Following the pattern it established with the Austin City Limits Festival and Lollapalooza, C3 (now owned by the much-reviled Ticketmaster/Live Nation, the subject of anti-trust hearings in the Capitol a mere six years ago) is giving a chunk of the money it’s taking in to repairs at the Mall. Of course, the corporate concert giant is spinning this as altruism: The Mall is in the red for maintenance costs of more than $850 million, and kickbacks to the park include 10 percent of gross ticket sales, concessions, and corporate sponsorships (Miller, State Farm, Red Bull, and Volkswagen—and hey, couldn’t the latter use some good press at the moment?).

But calling the rent for a space that otherwise is not for rent “a charitable contribution” is hardly making a donation from the goodness of one’s heart. And As C3 majordomo Charlie Jones makes clear, this tax-deductible “contribution” is really an investment in a franchise—one that spits in the face of local indie promoters I.M.P., owners of the 9:30 Club, the way that Lollapalooza dumps on Jam Productions. (Both companies, two of the few remaining regional indies, testified against Live Nation at those aforementioned hearings on the Hill.)

So why is C3 really on the Mall? As in Chicago, it helps to have friends in high places. Noted the Post:

C3 had organized several large events in Washington, including President Obama's inaugurations and the White House Easter Egg Roll. The company also organized Obama’s election-night extravaganza in Chicago’s Grant Park in 2008.
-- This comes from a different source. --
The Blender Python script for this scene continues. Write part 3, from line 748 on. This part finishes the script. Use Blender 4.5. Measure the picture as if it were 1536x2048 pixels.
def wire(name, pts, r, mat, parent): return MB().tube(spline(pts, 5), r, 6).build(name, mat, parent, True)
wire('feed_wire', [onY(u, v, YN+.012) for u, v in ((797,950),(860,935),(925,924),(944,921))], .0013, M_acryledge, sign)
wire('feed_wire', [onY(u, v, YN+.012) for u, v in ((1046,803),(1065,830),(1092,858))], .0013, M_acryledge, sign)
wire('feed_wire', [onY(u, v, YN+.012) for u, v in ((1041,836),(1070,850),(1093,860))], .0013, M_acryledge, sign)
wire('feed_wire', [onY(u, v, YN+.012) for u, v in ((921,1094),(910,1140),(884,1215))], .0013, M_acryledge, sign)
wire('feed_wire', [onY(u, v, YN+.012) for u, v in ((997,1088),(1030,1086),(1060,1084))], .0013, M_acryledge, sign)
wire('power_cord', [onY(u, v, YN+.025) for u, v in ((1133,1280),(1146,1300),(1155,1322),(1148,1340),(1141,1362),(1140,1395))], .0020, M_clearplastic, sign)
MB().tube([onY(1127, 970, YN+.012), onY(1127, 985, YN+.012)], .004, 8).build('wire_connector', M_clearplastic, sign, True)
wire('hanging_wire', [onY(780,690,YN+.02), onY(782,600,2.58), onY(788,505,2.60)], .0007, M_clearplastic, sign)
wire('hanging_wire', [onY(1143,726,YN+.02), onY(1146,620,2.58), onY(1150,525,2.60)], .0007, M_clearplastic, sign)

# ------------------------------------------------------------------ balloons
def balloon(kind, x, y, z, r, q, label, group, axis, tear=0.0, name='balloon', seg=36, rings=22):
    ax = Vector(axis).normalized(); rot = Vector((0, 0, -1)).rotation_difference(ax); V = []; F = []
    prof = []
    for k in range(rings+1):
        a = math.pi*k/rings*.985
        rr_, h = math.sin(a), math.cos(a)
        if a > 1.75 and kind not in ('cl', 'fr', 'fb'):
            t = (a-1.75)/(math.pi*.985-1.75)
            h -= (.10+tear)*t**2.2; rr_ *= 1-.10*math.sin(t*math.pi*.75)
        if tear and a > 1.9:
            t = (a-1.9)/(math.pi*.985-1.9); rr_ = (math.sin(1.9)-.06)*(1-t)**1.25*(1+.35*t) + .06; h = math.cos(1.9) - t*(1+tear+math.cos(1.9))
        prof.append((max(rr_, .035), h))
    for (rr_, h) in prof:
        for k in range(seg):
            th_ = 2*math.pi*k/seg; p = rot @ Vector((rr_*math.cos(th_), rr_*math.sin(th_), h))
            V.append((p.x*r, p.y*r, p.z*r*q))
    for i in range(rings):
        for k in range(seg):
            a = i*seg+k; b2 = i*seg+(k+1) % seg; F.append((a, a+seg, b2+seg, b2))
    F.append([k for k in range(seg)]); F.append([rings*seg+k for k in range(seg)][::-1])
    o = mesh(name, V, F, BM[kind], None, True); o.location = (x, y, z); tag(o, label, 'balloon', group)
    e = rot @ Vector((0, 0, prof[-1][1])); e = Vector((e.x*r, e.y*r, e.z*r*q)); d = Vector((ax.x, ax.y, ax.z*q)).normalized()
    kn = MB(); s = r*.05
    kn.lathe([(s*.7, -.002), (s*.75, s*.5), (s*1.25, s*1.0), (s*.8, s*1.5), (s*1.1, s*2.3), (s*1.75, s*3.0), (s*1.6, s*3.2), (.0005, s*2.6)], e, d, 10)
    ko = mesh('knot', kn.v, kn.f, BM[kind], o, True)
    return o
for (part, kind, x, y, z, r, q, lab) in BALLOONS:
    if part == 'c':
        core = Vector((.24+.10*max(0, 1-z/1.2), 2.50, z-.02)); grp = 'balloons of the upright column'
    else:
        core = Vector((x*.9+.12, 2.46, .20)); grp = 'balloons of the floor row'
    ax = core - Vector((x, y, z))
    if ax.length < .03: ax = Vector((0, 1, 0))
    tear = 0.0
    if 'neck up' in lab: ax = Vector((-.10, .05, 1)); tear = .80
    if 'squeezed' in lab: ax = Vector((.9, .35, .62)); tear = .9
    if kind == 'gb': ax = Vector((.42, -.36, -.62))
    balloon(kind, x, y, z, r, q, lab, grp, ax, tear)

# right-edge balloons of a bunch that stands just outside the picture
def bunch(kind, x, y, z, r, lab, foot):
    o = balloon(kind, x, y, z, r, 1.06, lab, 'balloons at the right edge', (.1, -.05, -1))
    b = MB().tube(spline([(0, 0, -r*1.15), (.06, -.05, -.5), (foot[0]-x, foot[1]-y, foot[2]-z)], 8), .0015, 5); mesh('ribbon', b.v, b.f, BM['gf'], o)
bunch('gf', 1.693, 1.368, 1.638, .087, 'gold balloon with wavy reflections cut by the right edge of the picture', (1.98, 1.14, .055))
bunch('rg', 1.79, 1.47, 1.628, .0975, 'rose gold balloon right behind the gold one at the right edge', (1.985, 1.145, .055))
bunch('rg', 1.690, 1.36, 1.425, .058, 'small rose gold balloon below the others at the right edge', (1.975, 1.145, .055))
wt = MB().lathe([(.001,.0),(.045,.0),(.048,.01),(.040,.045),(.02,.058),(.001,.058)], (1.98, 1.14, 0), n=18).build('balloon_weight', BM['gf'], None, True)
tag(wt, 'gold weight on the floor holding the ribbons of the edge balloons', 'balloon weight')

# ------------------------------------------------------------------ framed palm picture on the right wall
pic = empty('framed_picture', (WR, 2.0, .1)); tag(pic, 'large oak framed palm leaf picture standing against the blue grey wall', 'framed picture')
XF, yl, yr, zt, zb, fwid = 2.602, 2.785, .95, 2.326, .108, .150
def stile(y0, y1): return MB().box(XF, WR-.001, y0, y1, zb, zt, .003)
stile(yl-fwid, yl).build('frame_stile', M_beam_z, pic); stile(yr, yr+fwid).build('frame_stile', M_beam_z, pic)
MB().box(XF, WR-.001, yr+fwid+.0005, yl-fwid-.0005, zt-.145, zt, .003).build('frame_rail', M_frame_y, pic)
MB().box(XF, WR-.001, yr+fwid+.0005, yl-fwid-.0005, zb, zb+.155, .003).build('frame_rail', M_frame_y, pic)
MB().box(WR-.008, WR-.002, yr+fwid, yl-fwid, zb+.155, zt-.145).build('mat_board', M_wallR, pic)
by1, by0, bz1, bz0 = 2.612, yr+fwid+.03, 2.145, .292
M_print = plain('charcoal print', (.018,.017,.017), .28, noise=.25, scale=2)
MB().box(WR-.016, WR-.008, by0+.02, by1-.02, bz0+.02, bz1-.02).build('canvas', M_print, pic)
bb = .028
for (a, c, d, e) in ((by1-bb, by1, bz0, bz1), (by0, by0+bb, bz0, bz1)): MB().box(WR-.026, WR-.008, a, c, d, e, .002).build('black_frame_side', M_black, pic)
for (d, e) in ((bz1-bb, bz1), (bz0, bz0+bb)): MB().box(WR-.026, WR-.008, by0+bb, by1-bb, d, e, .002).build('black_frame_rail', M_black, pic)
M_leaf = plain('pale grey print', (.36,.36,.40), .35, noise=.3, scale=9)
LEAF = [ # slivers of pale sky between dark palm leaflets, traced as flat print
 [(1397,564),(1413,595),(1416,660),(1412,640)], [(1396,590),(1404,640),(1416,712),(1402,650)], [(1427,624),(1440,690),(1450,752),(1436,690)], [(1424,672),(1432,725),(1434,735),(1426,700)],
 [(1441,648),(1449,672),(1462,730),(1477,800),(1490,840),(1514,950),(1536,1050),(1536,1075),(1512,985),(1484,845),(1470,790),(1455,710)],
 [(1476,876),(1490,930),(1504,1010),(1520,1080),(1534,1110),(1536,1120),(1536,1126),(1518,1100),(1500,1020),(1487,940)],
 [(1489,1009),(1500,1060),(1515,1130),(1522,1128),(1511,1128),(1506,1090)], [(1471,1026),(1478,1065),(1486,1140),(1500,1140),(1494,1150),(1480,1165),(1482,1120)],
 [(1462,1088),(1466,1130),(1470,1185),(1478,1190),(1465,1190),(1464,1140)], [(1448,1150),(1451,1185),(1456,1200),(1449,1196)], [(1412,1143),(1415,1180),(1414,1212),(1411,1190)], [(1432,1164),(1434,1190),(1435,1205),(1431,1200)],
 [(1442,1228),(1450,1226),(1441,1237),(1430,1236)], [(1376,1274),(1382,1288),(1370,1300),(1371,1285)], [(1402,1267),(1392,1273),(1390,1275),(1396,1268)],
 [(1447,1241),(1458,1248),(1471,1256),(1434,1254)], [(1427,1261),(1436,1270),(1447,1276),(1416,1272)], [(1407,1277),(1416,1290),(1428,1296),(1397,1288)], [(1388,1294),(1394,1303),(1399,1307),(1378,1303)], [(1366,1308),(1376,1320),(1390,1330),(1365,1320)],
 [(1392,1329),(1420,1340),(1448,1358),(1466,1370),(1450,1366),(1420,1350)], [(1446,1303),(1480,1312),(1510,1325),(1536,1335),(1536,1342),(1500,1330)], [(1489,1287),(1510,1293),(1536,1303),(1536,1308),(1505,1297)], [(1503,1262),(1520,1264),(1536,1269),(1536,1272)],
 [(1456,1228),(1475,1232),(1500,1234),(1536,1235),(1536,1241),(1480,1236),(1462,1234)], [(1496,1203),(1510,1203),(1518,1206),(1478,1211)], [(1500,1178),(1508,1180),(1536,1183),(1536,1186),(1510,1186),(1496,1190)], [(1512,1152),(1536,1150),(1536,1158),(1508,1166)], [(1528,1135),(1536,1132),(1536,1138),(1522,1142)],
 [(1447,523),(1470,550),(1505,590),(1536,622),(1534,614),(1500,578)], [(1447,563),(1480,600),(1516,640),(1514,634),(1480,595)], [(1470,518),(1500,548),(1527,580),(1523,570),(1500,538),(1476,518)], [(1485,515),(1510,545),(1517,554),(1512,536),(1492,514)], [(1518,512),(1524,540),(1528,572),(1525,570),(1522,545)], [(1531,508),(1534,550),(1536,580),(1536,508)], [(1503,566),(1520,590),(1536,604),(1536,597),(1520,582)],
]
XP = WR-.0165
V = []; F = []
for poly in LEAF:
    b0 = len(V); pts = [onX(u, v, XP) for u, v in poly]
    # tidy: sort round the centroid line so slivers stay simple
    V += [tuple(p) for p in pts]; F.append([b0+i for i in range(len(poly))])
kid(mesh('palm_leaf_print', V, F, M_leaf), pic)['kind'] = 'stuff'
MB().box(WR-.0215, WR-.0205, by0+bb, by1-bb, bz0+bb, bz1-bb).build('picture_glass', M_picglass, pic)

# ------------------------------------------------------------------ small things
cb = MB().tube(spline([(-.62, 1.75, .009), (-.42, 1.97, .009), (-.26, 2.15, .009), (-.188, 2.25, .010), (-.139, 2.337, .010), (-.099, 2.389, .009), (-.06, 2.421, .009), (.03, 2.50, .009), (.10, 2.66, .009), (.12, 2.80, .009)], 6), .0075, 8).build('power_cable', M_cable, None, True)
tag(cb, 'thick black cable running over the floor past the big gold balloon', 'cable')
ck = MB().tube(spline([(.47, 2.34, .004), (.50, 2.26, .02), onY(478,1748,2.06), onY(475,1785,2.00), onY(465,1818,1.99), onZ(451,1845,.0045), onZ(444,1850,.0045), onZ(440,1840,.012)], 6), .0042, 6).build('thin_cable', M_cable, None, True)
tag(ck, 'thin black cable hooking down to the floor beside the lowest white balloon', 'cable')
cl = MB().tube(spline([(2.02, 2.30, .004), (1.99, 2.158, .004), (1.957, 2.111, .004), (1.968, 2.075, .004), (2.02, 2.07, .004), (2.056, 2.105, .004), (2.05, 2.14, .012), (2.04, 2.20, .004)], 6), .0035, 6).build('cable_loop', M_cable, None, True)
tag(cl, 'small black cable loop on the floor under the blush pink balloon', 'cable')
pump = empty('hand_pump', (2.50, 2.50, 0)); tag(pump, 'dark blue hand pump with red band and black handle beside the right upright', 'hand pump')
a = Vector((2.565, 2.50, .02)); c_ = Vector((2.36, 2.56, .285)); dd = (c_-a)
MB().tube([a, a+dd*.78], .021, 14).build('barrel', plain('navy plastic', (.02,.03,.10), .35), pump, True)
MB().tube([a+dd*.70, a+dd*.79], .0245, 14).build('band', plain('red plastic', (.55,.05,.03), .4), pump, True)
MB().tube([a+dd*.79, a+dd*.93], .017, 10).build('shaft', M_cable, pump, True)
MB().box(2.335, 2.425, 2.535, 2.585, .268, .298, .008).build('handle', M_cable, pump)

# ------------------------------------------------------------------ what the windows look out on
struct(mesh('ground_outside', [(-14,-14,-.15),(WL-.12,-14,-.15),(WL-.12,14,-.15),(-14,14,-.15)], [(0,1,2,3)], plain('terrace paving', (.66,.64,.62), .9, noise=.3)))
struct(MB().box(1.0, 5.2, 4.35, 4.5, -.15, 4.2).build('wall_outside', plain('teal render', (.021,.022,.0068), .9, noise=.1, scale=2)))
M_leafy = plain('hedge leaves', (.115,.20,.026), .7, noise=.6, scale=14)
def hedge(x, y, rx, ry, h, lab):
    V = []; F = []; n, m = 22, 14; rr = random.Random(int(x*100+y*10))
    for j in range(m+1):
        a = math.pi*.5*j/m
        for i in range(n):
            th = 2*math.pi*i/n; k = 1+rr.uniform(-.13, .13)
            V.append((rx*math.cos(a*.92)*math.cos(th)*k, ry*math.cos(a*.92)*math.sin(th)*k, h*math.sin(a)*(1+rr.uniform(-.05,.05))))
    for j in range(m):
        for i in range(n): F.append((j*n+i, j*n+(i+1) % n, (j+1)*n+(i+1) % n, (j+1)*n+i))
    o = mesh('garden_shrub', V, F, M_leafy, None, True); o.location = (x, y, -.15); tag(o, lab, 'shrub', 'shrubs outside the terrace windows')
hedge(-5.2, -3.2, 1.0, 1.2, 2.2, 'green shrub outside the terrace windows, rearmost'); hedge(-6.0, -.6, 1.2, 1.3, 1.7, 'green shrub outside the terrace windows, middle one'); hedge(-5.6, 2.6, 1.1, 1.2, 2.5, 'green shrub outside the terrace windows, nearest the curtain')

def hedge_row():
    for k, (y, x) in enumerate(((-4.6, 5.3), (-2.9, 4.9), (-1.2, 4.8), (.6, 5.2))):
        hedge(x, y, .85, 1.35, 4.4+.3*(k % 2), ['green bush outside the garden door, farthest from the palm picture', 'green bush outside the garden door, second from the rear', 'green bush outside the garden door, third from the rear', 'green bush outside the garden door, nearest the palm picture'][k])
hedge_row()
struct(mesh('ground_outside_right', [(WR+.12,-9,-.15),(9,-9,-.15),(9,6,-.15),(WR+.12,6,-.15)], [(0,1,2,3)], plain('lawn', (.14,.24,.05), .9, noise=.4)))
C3 was acquired last year by Live Nation, a multibillion-dollar company. Live Nation’s board members include Ari Emanuel, co-chief executive of the William Morris talent agency and the brother of former Obama chief of staff and current Chicago Mayor Rahm Emanuel.

To be certain, the Post story is not the first time questions have been raised about the concert. Grassroots groups such as Save the Smithsonian Folklife Festival and Punk the National Mall have been challenging the festival and digging into the back-room dealings that made it possible for months, and the Post story makes use of facts that they had to pry loose with voluminous Freedom of Information Act requests when federal parks officials stonewalled them at every turn.

Now there’s some irony. What do you think ol’ Tom Jefferson would say about that?